═══ Records supplied

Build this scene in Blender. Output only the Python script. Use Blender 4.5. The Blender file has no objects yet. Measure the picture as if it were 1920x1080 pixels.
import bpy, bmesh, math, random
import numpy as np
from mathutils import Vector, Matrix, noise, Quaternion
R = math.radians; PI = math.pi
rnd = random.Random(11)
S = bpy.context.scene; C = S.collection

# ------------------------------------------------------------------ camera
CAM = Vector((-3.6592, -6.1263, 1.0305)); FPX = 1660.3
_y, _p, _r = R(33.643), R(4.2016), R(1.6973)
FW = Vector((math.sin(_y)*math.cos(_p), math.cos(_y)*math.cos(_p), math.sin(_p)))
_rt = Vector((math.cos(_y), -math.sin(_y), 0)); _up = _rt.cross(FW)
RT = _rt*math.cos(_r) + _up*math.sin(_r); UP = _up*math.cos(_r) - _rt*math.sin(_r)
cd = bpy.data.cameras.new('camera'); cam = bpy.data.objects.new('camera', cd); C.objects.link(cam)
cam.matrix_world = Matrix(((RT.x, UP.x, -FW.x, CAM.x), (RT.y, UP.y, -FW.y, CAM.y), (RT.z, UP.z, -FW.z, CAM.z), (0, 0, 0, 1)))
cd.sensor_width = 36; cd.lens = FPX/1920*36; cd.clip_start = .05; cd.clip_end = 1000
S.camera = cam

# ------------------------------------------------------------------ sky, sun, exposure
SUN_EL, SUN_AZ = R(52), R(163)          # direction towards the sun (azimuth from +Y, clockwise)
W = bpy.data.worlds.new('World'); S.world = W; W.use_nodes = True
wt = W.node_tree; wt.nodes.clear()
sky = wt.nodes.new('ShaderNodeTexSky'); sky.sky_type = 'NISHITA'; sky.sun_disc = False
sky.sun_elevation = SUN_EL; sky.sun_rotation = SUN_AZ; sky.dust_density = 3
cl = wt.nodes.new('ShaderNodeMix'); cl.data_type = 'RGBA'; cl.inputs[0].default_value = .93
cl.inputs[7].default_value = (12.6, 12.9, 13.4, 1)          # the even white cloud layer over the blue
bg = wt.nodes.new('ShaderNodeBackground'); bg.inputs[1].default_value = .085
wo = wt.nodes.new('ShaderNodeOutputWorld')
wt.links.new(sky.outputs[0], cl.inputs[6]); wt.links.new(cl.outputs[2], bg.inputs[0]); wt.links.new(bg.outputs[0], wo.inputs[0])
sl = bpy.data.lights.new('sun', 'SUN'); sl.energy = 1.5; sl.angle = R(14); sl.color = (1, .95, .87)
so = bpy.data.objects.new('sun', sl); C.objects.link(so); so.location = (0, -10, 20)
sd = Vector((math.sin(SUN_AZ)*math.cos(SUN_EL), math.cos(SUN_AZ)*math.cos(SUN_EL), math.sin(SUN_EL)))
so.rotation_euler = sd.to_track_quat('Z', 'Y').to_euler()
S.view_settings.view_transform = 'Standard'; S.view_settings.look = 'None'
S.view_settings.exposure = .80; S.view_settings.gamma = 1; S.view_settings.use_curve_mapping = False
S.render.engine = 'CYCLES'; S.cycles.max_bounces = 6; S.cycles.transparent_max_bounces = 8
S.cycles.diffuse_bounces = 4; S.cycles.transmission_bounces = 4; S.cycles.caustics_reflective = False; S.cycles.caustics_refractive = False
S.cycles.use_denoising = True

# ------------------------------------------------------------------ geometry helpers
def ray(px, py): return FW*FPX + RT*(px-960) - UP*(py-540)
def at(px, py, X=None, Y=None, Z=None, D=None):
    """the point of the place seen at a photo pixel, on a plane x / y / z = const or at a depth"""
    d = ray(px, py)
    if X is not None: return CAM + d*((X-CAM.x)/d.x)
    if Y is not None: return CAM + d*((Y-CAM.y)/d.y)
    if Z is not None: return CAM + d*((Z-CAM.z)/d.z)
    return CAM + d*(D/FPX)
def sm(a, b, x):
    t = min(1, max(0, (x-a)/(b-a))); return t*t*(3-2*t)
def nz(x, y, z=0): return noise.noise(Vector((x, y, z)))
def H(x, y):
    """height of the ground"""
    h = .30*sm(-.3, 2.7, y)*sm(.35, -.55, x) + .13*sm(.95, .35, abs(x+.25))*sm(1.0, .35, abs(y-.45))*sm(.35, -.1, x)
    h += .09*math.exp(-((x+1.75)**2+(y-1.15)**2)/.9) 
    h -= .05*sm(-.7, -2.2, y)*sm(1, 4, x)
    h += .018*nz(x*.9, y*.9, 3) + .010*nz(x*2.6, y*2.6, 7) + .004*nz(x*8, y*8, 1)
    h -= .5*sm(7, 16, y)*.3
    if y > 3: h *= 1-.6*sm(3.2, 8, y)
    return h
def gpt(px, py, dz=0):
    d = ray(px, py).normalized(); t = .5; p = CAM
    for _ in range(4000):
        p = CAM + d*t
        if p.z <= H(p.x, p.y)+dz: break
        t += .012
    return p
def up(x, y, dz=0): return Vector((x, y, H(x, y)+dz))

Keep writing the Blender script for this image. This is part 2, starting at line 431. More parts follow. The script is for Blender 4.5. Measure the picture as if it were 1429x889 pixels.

══════

Every line from the first entry to the line containing "S.camera = cam" should be transcribed exactly, and nothing beyond it.

### Task response
Build this scene in Blender. Output only the Python script. Use Blender 4.5. The Blender file has no objects yet. Measure the picture as if it were 1920x1080 pixels.
import bpy, bmesh, math, random
import numpy as np
from mathutils import Vector, Matrix, noise, Quaternion
R = math.radians; PI = math.pi
rnd = random.Random(11)
S = bpy.context.scene; C = S.collection

# ------------------------------------------------------------------ camera
CAM = Vector((-3.6592, -6.1263, 1.0305)); FPX = 1660.3
_y, _p, _r = R(33.643), R(4.2016), R(1.6973)
FW = Vector((math.sin(_y)*math.cos(_p), math.cos(_y)*math.cos(_p), math.sin(_p)))
_rt = Vector((math.cos(_y), -math.sin(_y), 0)); _up = _rt.cross(FW)
RT = _rt*math.cos(_r) + _up*math.sin(_r); UP = _up*math.cos(_r) - _rt*math.sin(_r)
cd = bpy.data.cameras.new('camera'); cam = bpy.data.objects.new('camera', cd); C.objects.link(cam)
cam.matrix_world = Matrix(((RT.x, UP.x, -FW.x, CAM.x), (RT.y, UP.y, -FW.y, CAM.y), (RT.z, UP.z, -FW.z, CAM.z), (0, 0, 0, 1)))
cd.sensor_width = 36; cd.lens = FPX/1920*36; cd.clip_start = .05; cd.clip_end = 1000
S.camera = cam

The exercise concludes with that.